Nebraska claimed its first tournament title since winning the San Juan Shootout in 2000 when the Cornhuskers won three games by a total of four points. Fred Hoiberg also became the first coach to win multiple Diamond Head Classic titles, including his Iowa State squad in 2013.
After Oregon State tied it at 51-all with 10:20 to go, Nebraska used a 10-2 run to take control as the Beavers went five-plus minutes without a field goal. The Cornhuskers’ lead didn’t drop below four points the rest of the way.
Berke Buyuktuncel banked in a 3-pointer with 1:51 left to extend Nebraska’s lead to 72-63.
Buyuktuncel finished with 16 points and three 3-pointers, and Juwan Gary added 14 for Nebraska (10-2).
Nate Kingz scored 19 points and Damarco Minor added 16 for Oregon State (10-3).
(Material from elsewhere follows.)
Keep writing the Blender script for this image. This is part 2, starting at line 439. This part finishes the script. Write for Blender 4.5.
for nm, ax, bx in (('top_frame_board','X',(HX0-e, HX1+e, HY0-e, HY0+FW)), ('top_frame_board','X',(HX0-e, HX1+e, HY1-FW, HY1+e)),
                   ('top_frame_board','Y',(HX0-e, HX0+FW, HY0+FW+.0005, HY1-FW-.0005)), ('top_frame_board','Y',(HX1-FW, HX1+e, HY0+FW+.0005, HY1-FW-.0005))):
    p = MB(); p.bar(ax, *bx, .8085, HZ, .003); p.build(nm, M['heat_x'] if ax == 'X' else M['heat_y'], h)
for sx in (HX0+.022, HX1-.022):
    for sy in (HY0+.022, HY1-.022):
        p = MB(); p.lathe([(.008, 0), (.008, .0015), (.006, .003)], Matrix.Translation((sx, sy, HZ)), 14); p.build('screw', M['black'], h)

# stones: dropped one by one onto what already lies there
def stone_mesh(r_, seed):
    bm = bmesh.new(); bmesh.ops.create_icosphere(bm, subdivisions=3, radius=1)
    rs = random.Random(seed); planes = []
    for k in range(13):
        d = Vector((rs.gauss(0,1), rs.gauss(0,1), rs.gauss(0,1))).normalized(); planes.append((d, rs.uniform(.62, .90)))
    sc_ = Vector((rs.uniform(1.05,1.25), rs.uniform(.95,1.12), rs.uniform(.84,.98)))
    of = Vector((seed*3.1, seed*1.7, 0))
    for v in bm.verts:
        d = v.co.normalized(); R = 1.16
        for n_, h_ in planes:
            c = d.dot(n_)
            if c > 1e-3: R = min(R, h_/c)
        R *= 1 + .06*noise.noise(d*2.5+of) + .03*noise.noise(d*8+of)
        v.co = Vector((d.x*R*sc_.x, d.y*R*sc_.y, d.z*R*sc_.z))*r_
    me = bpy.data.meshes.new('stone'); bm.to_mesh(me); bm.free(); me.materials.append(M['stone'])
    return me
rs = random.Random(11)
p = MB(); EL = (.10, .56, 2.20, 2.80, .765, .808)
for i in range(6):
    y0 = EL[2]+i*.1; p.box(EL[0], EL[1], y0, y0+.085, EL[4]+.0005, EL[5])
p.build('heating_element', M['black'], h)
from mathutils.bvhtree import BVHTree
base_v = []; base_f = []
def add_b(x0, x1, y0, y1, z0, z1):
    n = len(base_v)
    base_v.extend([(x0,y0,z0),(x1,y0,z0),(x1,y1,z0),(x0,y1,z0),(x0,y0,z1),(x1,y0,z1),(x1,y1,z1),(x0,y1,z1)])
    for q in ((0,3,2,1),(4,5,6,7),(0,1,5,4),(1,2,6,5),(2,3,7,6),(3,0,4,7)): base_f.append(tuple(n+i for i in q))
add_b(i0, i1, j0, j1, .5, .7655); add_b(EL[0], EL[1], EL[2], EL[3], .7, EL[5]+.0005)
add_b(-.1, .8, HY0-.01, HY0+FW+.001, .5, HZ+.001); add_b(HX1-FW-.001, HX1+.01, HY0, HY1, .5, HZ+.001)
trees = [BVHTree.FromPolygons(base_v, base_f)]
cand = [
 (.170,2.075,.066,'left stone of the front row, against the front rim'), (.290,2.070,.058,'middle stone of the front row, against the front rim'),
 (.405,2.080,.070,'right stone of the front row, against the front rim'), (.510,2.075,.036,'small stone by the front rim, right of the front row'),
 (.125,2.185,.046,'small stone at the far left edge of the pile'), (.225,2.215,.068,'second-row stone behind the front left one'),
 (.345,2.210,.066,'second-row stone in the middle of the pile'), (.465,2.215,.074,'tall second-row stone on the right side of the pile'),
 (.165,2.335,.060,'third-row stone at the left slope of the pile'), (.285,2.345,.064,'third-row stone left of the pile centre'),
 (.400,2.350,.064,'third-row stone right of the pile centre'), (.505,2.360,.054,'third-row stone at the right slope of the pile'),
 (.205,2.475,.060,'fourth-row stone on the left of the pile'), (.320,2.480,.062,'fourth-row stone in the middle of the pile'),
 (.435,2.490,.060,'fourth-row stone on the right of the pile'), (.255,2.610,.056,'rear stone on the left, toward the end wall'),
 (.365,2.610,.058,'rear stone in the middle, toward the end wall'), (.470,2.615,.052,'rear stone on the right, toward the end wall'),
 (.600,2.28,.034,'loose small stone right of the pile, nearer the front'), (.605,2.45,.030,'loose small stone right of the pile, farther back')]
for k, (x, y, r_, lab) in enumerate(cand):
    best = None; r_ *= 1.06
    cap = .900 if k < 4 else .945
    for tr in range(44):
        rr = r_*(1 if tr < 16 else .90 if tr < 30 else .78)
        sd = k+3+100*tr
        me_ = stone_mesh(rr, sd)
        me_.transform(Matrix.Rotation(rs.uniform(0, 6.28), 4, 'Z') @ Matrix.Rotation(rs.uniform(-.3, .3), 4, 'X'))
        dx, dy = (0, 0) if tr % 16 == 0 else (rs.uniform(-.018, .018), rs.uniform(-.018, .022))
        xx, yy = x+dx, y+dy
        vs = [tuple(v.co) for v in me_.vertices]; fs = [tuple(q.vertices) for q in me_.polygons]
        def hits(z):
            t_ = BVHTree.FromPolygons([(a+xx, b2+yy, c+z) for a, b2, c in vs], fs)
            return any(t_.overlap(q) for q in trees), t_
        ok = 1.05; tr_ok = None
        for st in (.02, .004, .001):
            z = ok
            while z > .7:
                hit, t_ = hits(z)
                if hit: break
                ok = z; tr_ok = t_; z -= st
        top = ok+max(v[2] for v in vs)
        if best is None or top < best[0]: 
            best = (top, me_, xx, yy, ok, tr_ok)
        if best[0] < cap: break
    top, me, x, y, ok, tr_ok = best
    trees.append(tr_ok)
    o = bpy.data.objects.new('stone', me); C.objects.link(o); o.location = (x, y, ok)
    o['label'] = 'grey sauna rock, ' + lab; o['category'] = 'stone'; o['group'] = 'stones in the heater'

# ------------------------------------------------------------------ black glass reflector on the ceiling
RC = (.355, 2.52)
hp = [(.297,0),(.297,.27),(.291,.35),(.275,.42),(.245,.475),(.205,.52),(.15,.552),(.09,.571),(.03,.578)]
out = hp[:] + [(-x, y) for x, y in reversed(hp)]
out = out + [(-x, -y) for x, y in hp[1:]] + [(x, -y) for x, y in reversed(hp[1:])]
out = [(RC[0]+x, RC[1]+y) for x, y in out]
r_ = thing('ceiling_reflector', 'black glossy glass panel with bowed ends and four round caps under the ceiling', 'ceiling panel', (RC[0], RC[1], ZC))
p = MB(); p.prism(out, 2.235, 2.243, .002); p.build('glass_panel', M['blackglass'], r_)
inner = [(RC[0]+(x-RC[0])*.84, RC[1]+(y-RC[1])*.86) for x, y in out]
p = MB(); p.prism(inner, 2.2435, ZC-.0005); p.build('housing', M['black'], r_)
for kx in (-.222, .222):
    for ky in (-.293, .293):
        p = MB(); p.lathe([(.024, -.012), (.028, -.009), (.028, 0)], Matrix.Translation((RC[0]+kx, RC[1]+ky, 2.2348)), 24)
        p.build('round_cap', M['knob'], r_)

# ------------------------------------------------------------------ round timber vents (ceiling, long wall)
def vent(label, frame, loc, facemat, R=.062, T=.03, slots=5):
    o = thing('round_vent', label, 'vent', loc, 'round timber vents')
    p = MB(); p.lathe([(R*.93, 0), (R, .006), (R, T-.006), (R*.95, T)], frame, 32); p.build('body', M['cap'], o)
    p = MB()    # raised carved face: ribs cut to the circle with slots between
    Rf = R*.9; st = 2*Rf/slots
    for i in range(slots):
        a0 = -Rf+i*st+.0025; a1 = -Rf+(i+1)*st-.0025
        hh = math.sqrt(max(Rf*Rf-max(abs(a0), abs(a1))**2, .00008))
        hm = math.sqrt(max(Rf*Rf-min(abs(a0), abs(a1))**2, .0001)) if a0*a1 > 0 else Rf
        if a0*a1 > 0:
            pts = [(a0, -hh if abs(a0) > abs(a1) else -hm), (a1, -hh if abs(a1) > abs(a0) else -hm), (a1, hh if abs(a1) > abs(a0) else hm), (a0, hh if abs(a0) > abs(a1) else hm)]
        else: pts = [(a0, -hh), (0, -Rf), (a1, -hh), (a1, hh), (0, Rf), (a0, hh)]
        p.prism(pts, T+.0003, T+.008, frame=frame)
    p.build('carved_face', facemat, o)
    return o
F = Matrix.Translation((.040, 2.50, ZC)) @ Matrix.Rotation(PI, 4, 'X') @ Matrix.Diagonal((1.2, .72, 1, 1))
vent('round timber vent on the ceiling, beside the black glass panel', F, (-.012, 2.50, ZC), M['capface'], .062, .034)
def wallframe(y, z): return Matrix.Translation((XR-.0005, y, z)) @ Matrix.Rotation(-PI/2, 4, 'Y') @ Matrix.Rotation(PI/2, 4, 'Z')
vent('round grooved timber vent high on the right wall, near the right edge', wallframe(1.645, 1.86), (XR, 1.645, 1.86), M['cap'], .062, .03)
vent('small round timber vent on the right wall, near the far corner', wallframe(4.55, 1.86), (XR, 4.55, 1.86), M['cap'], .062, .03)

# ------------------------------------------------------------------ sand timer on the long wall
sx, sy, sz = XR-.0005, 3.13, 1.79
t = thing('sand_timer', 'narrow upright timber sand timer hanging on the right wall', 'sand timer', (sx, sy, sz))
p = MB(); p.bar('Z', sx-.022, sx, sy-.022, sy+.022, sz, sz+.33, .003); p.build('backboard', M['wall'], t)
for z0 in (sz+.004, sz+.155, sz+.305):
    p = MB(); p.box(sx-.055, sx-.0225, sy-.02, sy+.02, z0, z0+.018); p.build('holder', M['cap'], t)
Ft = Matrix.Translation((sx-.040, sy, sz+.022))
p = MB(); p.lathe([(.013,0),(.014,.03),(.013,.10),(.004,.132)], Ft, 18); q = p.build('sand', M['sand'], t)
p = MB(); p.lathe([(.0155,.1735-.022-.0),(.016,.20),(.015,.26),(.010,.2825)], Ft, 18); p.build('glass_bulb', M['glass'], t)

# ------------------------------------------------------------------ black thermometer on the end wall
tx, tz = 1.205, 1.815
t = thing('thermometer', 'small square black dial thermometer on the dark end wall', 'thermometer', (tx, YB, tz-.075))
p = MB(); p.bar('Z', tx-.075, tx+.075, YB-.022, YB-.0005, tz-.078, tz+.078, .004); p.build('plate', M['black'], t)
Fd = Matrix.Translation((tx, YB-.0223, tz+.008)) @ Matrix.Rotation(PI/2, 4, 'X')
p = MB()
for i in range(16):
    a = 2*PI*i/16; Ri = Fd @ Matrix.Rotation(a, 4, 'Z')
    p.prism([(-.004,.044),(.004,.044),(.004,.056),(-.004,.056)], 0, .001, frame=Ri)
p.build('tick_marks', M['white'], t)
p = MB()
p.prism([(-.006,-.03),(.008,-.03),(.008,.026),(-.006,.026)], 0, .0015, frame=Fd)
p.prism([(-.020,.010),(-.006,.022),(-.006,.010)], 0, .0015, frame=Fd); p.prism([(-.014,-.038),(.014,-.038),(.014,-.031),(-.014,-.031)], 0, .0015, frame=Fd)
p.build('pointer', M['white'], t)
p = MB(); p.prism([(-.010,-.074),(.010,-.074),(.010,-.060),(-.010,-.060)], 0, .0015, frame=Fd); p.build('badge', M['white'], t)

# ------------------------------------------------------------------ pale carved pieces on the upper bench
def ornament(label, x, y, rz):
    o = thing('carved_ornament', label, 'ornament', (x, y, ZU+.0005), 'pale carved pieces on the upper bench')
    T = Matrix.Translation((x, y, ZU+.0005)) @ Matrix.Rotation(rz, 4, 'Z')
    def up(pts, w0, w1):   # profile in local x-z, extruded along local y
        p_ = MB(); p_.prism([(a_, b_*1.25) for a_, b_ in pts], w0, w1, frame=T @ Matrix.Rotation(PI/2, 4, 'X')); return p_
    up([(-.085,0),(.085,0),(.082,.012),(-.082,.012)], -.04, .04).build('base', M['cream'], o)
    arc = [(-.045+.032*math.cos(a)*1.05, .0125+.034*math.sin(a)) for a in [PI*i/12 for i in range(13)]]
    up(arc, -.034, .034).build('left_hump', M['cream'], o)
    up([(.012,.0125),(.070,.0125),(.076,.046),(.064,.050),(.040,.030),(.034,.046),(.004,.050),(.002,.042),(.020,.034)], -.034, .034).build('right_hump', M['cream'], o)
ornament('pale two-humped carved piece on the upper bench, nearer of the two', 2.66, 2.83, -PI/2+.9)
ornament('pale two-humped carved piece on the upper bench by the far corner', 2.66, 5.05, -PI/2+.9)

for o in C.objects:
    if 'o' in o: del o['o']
Williams scored 10 points in the first half to help Nebraska take a 34-33 lead at the break. The Cornhuskers shot 50% from the field, including 6 of 11 from 3-point range in the first half.
It was the second straight year Nebraska and Oregon State met at a neutral site, with last year’s game being played in South Dakota.
Nebraska returns home to play Southern on Monday, when Oregon State hosts Portland.